The memories and the poem begin with rain falling on “green limestone.”

When the Germans interned Celan, he worked in a quarry, hauling stones and debris from the Prut River for the reconstruction of a bridge. While in this work camp, he learned that his father died in a slave labor camp from typhus; and, in the winter, he heard that his mother had been shot.

The rain drips into a container-“the mouth”-and becomes “wine.” This transformation is an allusion to John 2:3, where Mary asks Jesus to turn the water into wine. Celan’s use of Christian imagery is, of course, ironic and also hostile.

The wine awakens the memories of the camps-the German and Romanian soldiers used wooden planks to transverse the sea of mud that was created by the rains in winter-and forms an obvious allusion to Venice, the city of the dead. Additionally, the dead stuck in obscene positions in a sea of mud is emblematic of both world wars.

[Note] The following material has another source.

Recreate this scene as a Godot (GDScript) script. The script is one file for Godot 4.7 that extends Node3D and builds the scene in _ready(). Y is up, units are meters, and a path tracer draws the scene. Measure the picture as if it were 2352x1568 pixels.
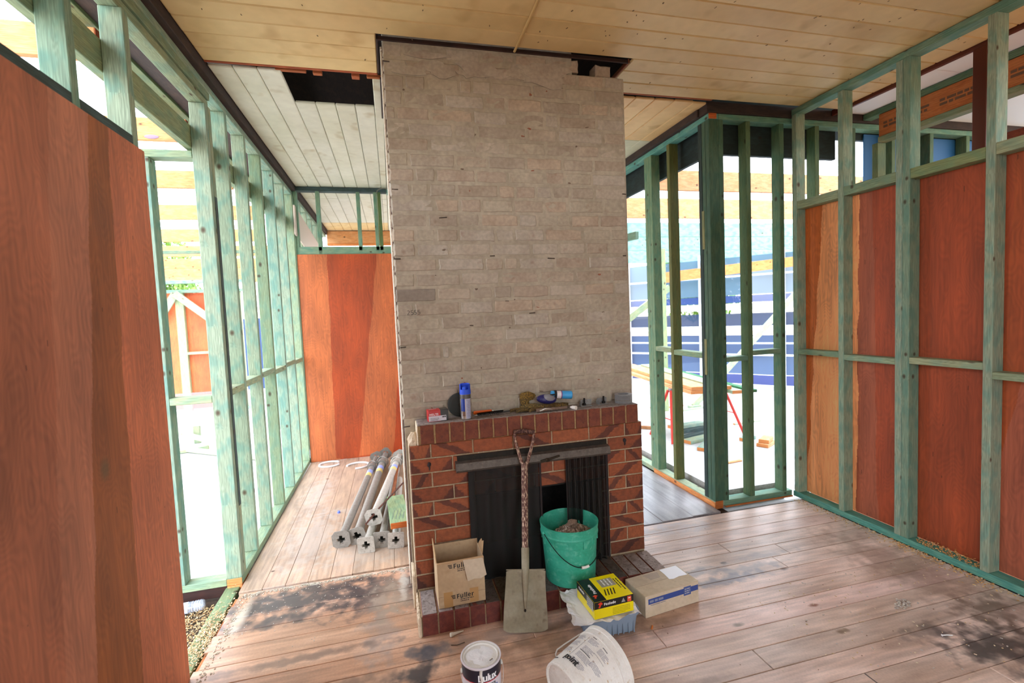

These images, then, are placed into another container-the bell, which is shaped like the German helmet (the Stahlhelm). The bell, perhaps ringing at a Christian Church, awakens the memory of the dead, and joins the audacious tongue, wearing a German Stahlhelm, and trumpeting, like the last days a call to awaken the dead and raise them from their graves.

1 comment:

thieone said...

you know a lot about bels. there is so much on this site. i have eternity to enjoy a surprise a day, or more. thanks for sharing.